これまで中国をはじめアジアの景気減速懸念が高まってきたが、やはり今後の高成長が期待できるのは「新興国」だ。
銘柄選びに定評のある鈴木一之氏(フィスコ客員アナリスト)は「新興国での需要増が期待できる銘柄」をピックアップする。
「モータリゼーションの発展を睨むと、どんな車が売れるかわかりませんが、何が売れようとタイヤは欠かせない。世界トップのタイヤメーカー・ブリヂストンが存在感を増すのは必至です。
それから畜産栄養素のリジンで世界シェアの2割を持つ味の素は、新興国を中心にこれから世界人口が100億人突破に向かう中で食糧増産のニーズが当面続くのは間違いなく、期待できます。また新興国の工業化に伴って産業用ロボットのファナック、環境問題の高まりから排ガス測定装置を手がける堀場製作所、島津製作所なども有望です」
日刊チャート新聞編集長・澤部潔氏は「来年トップ交代を控える中国に加え、大統領選を控える米国も景気浮揚が至上命題となるため、関連銘柄も動意づく」という。

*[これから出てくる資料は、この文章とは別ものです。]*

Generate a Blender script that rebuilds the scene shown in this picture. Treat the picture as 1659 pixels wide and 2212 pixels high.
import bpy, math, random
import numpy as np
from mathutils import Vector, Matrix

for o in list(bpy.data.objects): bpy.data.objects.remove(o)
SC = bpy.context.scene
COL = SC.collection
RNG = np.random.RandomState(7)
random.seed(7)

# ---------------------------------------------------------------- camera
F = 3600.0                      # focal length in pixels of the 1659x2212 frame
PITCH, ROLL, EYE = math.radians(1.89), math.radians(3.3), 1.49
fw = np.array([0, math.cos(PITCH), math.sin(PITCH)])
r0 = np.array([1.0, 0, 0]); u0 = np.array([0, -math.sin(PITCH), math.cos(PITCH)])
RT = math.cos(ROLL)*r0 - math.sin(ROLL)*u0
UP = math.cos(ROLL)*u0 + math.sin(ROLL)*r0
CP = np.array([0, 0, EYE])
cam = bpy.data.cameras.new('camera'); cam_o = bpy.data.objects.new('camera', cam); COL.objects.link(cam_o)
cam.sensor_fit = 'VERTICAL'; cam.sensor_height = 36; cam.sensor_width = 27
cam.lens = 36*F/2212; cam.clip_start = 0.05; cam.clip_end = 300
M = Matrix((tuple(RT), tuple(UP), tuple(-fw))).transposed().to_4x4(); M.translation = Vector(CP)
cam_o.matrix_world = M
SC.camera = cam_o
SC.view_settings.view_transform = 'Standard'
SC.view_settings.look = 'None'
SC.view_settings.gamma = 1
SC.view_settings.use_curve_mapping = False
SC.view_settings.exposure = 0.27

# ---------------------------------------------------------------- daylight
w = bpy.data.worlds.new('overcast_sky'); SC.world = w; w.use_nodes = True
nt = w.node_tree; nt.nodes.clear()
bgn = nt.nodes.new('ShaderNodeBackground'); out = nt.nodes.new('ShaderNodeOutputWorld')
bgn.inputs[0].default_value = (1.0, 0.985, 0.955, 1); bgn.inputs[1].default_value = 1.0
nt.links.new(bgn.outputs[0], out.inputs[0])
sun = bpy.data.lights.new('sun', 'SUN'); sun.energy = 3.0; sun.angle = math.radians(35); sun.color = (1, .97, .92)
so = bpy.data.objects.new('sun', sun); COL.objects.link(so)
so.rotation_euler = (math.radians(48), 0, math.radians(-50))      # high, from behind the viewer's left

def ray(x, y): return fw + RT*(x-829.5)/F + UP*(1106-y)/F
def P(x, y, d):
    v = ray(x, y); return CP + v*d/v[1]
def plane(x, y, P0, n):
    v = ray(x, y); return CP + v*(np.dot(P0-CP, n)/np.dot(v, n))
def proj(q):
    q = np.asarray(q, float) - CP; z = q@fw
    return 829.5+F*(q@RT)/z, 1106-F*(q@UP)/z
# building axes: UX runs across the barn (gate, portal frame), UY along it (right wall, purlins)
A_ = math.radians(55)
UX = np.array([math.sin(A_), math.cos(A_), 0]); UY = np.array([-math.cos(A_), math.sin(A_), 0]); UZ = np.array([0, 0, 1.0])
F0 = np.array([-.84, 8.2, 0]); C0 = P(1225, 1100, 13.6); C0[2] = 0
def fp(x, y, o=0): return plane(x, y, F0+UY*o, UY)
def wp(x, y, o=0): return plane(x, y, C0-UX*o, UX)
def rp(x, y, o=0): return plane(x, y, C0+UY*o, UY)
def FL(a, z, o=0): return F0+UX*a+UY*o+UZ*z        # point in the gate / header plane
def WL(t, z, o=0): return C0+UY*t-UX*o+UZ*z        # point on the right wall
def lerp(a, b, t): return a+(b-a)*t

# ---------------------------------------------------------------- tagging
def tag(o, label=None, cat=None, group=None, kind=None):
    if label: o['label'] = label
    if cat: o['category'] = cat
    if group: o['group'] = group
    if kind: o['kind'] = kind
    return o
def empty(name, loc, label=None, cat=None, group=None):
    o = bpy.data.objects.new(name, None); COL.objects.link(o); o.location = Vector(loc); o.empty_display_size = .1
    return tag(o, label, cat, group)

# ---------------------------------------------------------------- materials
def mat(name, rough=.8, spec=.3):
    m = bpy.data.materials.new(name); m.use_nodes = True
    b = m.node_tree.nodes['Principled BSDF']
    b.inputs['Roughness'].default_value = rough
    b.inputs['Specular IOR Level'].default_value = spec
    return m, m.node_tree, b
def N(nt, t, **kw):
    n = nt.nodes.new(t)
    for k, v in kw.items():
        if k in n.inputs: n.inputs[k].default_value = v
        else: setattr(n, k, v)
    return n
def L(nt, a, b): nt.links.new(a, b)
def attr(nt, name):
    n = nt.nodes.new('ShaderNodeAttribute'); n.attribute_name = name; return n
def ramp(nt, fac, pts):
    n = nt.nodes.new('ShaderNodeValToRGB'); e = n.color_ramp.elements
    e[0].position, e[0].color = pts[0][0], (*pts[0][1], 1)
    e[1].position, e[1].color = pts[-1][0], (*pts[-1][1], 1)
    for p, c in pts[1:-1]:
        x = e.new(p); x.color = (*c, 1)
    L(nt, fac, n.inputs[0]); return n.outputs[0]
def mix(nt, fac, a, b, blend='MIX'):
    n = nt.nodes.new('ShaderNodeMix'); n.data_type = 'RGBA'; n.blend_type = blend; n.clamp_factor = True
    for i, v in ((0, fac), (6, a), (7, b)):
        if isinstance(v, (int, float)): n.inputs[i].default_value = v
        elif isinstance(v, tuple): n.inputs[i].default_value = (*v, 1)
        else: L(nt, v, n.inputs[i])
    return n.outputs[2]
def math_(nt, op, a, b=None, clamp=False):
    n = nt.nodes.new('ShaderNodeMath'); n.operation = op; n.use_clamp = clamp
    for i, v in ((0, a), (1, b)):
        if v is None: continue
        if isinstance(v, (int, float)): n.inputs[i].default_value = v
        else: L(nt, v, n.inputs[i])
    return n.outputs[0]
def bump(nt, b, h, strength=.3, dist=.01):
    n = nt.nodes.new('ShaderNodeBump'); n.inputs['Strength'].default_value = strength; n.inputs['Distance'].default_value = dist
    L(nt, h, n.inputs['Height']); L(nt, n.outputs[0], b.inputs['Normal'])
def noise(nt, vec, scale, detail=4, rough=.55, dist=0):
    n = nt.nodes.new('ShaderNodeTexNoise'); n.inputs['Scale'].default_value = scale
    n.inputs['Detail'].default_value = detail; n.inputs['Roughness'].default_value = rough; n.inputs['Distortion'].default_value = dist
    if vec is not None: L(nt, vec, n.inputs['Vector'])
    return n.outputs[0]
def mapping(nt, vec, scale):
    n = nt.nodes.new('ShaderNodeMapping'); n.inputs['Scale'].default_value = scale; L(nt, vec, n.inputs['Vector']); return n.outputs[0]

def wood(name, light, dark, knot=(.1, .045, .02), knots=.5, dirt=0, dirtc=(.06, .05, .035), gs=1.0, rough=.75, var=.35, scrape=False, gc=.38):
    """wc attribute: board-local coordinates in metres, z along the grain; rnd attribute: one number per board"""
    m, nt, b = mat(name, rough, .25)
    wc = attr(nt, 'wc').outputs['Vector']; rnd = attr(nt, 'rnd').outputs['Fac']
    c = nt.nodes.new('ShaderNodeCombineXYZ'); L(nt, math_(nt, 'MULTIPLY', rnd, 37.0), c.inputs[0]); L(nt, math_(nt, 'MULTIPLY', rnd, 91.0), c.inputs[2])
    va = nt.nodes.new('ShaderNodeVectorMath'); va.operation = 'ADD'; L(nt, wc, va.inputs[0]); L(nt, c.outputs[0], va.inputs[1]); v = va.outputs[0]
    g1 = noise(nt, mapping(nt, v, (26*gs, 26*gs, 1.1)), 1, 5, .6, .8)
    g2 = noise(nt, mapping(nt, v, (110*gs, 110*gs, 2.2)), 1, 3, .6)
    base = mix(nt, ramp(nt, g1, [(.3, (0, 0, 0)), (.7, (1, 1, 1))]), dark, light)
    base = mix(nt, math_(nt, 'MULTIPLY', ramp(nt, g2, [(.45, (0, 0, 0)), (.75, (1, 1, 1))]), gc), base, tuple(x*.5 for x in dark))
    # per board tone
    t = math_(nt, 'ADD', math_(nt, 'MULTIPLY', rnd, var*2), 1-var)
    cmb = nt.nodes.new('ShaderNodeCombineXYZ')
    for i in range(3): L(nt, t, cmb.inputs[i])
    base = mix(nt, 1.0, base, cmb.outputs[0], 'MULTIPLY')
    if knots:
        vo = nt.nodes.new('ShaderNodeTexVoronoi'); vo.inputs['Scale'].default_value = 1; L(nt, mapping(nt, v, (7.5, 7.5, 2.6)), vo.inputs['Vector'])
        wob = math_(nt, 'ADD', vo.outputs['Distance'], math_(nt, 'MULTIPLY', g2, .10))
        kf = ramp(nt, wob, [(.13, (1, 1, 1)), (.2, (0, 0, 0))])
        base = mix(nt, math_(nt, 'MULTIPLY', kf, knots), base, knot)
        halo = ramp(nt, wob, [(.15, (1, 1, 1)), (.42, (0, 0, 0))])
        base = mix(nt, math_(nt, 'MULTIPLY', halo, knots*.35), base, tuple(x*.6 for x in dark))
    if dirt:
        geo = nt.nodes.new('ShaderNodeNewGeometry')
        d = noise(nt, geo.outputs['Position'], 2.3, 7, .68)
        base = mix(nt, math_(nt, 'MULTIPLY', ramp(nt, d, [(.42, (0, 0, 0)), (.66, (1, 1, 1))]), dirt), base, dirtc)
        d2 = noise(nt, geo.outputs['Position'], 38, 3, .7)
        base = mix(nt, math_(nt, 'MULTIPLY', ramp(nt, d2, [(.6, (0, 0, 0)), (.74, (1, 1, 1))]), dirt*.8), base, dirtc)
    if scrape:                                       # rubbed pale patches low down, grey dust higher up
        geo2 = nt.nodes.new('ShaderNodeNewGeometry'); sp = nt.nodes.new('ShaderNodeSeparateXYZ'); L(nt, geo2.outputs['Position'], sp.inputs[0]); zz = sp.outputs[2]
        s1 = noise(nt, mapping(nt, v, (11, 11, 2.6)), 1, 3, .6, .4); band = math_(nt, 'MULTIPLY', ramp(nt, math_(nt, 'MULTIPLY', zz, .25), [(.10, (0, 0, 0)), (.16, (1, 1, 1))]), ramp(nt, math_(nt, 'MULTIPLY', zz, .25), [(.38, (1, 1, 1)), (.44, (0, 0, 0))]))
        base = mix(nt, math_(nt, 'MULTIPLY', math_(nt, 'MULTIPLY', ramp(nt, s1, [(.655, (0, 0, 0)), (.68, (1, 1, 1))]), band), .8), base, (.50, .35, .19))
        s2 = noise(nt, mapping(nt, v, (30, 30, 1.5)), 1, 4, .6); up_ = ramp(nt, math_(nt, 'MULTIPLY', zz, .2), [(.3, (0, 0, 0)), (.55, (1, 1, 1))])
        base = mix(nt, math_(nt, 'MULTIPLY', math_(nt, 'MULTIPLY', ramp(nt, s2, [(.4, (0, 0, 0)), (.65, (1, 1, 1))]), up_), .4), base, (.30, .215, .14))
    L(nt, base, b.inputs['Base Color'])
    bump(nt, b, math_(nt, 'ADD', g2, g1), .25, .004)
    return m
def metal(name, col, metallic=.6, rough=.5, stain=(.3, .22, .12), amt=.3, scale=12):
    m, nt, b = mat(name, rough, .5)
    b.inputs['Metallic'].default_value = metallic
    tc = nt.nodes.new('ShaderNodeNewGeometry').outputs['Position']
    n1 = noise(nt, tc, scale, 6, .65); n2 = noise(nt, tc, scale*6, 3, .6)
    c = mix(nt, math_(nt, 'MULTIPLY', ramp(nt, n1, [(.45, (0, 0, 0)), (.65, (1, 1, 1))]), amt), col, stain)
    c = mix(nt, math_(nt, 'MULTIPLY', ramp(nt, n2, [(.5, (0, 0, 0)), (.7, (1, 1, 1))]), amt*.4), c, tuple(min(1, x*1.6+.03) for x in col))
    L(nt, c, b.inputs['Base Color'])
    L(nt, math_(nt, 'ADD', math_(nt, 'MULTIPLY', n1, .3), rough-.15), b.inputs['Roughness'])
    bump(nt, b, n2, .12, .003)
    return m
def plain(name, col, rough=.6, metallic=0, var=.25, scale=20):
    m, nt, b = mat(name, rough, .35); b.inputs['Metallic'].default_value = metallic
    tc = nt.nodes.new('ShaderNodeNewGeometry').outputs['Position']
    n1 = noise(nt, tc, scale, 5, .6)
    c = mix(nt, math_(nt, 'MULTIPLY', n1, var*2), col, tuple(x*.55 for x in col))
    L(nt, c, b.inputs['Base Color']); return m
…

「中国関連では先ほど挙げた住友重機やコマツ、米国関連ではTDKに妙味。日本を代表するソニーやパナソニックなどの電機メーカーとは一線を画し、同社のような電子部品メーカーは潤い始めています」
また、普及が著しい「スマートフォン関連」も今後まだまだ市場の拡大が見込めるテーマになる。
スマホ関連の王道銘柄を挙げるのは前出・鈴木氏だ。
「筆頭はやはりソフトバンク。auを擁するKDDI、NTTドコモといったライバルの包囲網やアンドロイド端末の勢いもありますが、iPhoneで獲得した先行利得のメリットは大きい。また来年2月に総務省から割り当てられる900メガヘルツ帯を同社が取れば、俄然優位になると見ます」
東京IPO編集長の西堀敬氏が追加する。
「スマホのコンテンツ拡大に伴ってデータセンターのニーズが高まっており、中でも首都圏のITベンチャーの顧客が多いデータセンターを運営するビットアイルに注目」
「新興国」「スマホ」というテーマはこれまでも注目されてきたが、まだまだ裾野の拡大が見込める有望テーマであることに変わりはない。市場拡大に伴ってさらなる有望銘柄が登場してくることも期待できるのだ。